Most discussion about Birdy usually focuses on one element rather than the movie in toto. It has one of Nicolas Cage’s best performances before his acting devolved into either pleading hangdog pathos or manic scenery-chews. Cage has great chemistry with Modine, who conveys Birdy’s dreamy side without seeming like a wimp or insufferable “holy man.” (Modine originally auditioned for the part of Al.) He plays him similar to the boyish, slightly off, brainy characters he would play in Full Metal Jacket and Married to the Mob. It’s a shame he and Cage haven’t made any other movies together.
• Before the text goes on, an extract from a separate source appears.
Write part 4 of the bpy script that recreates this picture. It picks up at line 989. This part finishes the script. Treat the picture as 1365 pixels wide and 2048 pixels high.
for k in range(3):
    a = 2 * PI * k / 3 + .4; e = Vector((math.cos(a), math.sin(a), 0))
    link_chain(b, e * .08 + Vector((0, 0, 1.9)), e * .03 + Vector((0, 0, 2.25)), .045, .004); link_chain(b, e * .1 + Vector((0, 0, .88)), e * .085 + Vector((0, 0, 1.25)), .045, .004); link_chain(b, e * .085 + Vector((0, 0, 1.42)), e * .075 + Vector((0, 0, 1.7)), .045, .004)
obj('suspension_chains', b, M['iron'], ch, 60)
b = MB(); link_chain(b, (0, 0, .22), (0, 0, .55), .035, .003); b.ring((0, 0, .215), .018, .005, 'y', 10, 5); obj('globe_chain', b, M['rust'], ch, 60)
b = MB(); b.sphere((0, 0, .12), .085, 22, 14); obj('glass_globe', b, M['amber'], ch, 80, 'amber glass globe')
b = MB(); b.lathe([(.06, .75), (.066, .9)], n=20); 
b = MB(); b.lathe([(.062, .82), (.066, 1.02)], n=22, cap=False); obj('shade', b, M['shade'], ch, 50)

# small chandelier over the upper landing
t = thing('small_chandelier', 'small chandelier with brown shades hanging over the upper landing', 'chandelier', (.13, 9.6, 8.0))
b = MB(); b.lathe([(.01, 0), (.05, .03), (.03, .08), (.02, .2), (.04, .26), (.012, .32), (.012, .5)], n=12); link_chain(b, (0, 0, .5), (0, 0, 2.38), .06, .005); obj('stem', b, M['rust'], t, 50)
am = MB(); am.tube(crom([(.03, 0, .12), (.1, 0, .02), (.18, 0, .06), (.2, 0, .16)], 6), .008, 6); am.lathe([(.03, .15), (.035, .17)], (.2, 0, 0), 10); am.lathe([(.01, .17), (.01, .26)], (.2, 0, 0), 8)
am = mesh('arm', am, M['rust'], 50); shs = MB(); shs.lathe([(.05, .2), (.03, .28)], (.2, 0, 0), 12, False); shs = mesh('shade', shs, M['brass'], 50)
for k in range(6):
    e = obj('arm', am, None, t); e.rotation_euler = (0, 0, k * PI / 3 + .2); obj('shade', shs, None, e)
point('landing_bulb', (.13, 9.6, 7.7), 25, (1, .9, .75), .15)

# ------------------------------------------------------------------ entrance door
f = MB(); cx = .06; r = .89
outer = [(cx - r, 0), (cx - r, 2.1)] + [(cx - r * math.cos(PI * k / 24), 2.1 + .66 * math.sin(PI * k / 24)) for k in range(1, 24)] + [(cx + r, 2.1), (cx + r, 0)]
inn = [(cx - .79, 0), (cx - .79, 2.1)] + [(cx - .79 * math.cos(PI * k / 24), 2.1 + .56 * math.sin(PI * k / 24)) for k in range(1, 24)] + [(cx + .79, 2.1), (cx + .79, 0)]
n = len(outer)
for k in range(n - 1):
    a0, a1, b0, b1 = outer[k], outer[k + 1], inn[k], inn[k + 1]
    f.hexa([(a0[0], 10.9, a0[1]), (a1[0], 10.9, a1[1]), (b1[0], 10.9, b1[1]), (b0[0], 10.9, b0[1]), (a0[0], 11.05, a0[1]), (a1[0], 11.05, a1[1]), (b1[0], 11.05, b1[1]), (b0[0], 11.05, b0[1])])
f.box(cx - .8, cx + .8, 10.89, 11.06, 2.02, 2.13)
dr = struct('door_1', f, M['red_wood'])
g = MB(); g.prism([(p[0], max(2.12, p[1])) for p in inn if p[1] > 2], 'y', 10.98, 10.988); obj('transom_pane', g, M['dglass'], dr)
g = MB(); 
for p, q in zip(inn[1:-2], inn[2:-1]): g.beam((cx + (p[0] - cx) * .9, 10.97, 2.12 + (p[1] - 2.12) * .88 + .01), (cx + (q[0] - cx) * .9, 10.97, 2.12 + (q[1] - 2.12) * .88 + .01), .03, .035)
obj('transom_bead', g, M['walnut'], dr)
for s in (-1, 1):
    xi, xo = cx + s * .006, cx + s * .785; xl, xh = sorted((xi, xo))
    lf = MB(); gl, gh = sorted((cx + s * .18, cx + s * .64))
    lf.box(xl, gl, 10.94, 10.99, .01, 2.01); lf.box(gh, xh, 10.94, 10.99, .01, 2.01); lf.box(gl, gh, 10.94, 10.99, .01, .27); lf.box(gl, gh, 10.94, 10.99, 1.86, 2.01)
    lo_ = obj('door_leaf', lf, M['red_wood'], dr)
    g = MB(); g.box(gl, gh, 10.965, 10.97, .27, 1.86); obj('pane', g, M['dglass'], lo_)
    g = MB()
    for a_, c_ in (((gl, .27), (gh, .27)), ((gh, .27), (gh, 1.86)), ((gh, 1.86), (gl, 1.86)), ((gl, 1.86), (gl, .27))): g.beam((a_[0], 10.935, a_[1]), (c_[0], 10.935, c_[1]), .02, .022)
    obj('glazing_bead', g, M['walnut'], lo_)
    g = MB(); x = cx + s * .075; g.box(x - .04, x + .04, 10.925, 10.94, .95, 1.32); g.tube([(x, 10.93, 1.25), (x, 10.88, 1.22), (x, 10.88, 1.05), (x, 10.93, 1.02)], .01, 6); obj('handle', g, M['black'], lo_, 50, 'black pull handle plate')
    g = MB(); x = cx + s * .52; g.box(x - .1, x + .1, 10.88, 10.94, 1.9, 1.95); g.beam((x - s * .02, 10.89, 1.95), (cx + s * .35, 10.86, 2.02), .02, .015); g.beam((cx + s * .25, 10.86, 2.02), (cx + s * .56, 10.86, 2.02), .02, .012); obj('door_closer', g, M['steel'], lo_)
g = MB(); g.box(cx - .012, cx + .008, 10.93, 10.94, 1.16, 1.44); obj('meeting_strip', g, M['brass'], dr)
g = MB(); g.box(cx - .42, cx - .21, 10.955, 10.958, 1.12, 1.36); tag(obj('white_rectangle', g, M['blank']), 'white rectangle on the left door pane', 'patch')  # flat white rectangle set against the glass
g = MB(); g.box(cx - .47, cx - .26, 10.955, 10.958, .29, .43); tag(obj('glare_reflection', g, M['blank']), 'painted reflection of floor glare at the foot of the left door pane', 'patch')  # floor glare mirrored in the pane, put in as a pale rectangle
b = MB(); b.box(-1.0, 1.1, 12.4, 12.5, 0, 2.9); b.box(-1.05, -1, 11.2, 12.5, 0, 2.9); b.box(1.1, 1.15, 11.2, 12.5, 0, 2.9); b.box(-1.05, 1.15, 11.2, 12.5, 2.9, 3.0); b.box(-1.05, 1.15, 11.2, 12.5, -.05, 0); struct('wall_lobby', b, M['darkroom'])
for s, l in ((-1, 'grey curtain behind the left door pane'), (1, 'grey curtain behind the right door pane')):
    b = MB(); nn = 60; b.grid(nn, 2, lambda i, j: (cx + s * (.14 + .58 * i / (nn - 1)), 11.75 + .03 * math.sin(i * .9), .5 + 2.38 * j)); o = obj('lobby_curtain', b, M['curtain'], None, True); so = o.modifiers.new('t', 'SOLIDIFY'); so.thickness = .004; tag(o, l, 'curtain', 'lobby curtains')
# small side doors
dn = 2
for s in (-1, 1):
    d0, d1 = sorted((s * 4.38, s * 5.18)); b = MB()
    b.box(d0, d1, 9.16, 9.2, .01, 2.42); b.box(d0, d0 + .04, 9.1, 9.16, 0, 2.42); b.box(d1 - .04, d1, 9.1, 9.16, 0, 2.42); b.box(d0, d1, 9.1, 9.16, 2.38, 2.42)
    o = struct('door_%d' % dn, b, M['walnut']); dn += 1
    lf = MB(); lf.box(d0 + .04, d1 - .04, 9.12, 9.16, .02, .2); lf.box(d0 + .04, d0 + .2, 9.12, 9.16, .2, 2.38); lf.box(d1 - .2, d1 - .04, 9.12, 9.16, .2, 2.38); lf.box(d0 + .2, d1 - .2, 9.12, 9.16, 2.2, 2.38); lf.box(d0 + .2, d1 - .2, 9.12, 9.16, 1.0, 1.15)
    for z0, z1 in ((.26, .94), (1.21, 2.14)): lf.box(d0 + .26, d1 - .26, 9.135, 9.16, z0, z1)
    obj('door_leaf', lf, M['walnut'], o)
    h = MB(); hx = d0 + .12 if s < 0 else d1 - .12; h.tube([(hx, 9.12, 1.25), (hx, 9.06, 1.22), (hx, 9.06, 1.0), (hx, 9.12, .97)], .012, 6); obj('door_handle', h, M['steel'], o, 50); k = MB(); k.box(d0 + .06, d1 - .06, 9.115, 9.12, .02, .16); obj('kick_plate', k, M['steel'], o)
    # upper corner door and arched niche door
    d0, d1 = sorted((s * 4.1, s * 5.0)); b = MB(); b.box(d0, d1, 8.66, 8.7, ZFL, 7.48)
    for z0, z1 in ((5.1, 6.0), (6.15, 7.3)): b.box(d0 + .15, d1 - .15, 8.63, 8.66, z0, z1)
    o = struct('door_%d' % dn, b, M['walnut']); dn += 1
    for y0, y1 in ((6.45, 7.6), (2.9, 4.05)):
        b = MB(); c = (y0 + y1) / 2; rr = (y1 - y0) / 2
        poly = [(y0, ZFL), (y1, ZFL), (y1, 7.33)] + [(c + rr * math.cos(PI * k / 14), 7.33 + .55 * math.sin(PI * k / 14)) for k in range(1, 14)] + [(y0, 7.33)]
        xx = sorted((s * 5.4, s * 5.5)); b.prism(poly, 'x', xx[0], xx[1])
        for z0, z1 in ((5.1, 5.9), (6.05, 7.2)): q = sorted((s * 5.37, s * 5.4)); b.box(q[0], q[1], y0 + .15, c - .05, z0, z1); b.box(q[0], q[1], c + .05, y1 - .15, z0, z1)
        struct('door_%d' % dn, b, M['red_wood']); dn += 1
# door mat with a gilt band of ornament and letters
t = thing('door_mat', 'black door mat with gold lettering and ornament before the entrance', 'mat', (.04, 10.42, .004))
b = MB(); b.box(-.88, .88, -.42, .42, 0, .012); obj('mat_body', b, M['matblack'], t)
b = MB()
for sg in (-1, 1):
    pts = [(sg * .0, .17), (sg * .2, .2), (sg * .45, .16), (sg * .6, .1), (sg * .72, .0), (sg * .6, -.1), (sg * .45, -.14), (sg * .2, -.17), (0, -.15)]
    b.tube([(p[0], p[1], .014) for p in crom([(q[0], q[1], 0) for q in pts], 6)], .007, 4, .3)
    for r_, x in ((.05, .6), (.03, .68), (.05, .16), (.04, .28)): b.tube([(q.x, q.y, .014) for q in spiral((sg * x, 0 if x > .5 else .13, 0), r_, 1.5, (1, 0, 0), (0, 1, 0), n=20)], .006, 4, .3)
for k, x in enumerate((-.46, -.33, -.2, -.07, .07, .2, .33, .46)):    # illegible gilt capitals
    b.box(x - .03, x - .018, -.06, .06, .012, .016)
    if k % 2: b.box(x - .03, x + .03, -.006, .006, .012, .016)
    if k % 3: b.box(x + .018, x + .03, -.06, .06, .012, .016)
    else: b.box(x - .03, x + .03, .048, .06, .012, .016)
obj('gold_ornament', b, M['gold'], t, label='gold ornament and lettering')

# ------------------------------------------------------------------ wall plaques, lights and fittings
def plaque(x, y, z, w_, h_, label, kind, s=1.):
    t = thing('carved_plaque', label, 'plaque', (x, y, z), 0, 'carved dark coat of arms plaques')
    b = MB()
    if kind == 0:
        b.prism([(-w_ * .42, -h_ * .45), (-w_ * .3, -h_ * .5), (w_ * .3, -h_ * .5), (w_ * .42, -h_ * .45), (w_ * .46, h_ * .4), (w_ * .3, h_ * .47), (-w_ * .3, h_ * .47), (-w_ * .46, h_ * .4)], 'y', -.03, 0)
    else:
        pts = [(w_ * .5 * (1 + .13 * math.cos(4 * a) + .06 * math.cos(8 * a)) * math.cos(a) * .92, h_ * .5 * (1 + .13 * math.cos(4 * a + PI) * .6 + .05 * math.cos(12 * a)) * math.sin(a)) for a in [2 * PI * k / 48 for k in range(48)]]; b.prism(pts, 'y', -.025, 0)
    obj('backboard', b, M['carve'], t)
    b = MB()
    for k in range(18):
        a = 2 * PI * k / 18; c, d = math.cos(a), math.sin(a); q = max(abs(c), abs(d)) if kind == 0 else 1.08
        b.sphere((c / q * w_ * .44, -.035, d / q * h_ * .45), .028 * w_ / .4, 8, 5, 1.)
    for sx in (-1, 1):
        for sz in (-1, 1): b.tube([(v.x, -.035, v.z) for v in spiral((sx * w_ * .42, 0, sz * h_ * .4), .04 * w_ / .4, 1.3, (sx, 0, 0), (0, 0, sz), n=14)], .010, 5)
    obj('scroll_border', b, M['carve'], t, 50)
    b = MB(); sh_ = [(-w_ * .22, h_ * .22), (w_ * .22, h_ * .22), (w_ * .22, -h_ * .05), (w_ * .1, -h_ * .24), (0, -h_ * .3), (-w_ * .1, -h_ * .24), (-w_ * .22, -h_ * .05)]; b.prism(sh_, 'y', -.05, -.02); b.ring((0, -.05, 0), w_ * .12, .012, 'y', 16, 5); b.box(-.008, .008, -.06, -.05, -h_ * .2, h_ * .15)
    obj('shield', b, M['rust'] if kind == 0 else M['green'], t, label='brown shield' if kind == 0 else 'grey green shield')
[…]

For some, the movie is best remembered as the first film to feature a score by Peter Gabriel. Unlike the original score he created five years later for Martin Scorsese’s The Last Temptation of Christ, this one reuses some music from Gabriel’s third and fourth solo albums. He joined the project after Parker showed him a rough cut of the film, though it’s surprising how closely the songs from his third album fit the themes that were expressed more fully in the novel. “Not One of Us” is about xenophobia but speaks to how Birdy doesn’t fit in either the avian world of his dreams or the human world of his reality. The final section of the song provides the driving rhythm for a scene in which one of his favorite birds escapes and flies along the neighborhood streets, free for the first time. The instrumental from “Family Snapshot,” about an unhappy boy and his fantasies, provides a poignant melody when Birdy first “meets” his beloved canary Perta at the home of another bird fancier. Gabriel also uses the polyrhythmic, African-inspired tracks from Security, his fourth album. They’re completely anachronistic to this story, but it works. Better yet, watching Birdy thirty-five years after it was released, the music never feels dated. It’s certainly of its time, but this mix of eras, a contemporary 1980s soundtrack illustrating a story that takes place in the 1960s, prevents it from being tied to only one period of time.
One final note: One of the things people remember best about the film is the ending, which I won’t discuss for fear of spoiling it or worse yet, building it up so high that it inevitably disappoints. Suffice to say, it ends on a joke, a humorous grace note that makes you hope for the best while still accepting the pain that came before. “What?”